** BEGIN Data **

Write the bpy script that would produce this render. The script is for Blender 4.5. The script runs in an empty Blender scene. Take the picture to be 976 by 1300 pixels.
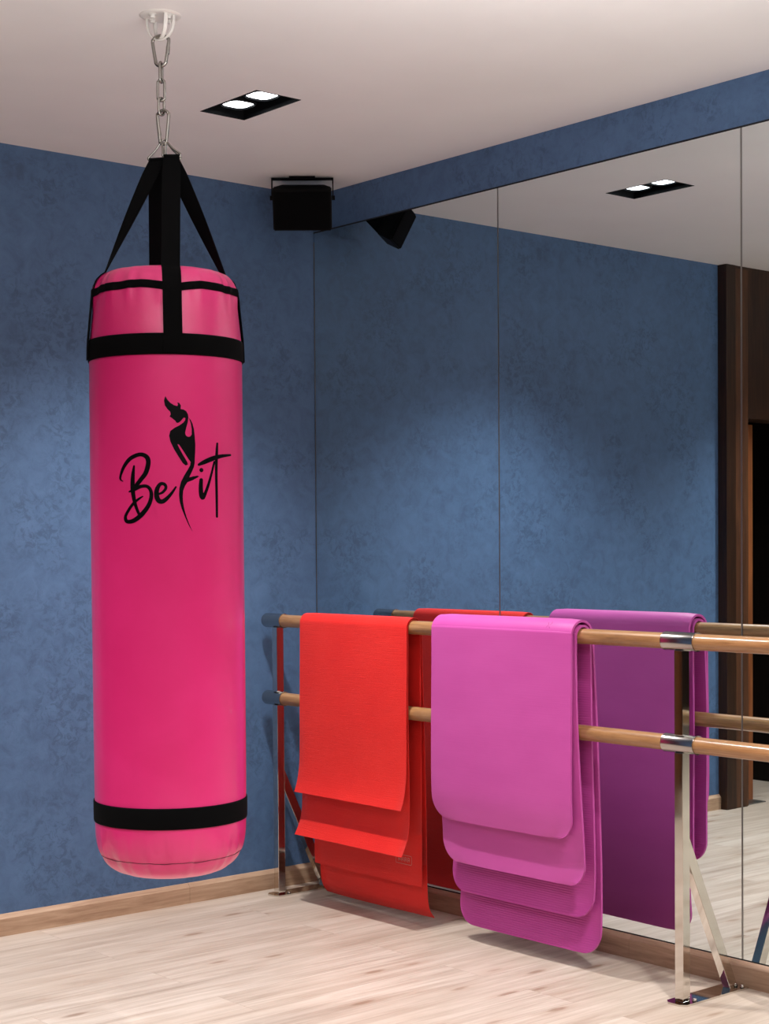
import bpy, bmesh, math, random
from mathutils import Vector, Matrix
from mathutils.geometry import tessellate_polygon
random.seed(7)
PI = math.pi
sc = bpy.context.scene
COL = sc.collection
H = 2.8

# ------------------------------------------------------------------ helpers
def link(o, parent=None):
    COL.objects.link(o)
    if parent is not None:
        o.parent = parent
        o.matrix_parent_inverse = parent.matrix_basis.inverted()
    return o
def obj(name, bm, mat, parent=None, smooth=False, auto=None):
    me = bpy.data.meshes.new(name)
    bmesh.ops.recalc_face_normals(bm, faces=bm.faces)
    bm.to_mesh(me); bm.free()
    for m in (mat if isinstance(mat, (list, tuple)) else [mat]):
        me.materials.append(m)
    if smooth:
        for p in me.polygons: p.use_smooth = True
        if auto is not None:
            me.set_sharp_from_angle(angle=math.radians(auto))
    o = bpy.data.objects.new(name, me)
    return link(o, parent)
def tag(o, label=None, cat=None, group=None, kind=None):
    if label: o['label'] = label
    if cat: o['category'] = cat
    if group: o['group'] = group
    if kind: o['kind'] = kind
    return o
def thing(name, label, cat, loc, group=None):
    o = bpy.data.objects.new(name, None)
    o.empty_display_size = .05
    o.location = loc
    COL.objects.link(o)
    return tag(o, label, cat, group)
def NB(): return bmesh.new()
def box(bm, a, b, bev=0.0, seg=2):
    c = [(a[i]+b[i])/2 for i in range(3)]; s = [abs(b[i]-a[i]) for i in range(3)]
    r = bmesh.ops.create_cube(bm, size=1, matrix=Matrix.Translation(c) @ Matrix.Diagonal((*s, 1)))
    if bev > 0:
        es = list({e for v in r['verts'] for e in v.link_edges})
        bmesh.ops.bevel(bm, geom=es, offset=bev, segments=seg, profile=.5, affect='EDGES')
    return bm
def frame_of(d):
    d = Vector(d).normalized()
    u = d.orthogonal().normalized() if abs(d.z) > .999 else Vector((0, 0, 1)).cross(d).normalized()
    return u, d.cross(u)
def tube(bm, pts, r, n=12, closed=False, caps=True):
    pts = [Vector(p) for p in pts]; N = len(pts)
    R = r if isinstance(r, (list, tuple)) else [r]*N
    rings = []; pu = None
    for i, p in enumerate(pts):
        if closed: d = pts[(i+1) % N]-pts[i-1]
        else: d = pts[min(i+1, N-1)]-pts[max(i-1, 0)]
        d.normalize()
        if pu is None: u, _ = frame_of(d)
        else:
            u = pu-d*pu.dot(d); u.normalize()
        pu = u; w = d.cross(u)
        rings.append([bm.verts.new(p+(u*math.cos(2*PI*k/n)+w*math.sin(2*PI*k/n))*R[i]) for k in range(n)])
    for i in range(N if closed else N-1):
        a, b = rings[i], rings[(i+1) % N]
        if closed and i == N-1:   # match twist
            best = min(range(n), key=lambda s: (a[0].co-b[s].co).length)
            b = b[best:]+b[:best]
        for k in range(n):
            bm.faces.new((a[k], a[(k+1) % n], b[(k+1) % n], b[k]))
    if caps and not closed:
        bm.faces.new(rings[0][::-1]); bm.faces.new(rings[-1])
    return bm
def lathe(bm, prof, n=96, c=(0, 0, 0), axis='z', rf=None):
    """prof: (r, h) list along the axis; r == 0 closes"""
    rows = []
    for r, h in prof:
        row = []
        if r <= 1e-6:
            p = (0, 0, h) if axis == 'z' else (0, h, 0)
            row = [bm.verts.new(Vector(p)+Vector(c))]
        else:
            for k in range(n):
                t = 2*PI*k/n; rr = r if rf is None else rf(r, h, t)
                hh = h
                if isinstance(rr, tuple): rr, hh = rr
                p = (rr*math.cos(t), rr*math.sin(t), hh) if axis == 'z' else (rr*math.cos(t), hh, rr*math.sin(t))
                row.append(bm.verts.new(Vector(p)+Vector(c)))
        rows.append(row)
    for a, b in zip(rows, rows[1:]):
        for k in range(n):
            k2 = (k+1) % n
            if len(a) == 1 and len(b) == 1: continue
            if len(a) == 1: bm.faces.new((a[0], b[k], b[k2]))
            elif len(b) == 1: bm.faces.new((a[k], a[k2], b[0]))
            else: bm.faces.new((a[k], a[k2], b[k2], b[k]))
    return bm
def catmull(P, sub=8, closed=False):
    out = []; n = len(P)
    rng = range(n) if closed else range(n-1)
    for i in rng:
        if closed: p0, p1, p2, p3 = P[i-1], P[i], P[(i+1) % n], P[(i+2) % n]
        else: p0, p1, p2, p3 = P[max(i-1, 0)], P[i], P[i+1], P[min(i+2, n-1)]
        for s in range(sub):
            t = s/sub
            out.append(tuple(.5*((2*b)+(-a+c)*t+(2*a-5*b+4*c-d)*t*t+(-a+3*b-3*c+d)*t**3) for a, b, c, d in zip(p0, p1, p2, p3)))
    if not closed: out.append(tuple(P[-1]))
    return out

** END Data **

Look through the data above. Each line containing the word "scene" needs to be copied.

> [Reply to the task]
Write the bpy script that would produce this render. The script is for Blender 4.5. The script runs in an empty Blender scene. Take the picture to be 976 by 1300 pixels.
sc = bpy.context.scene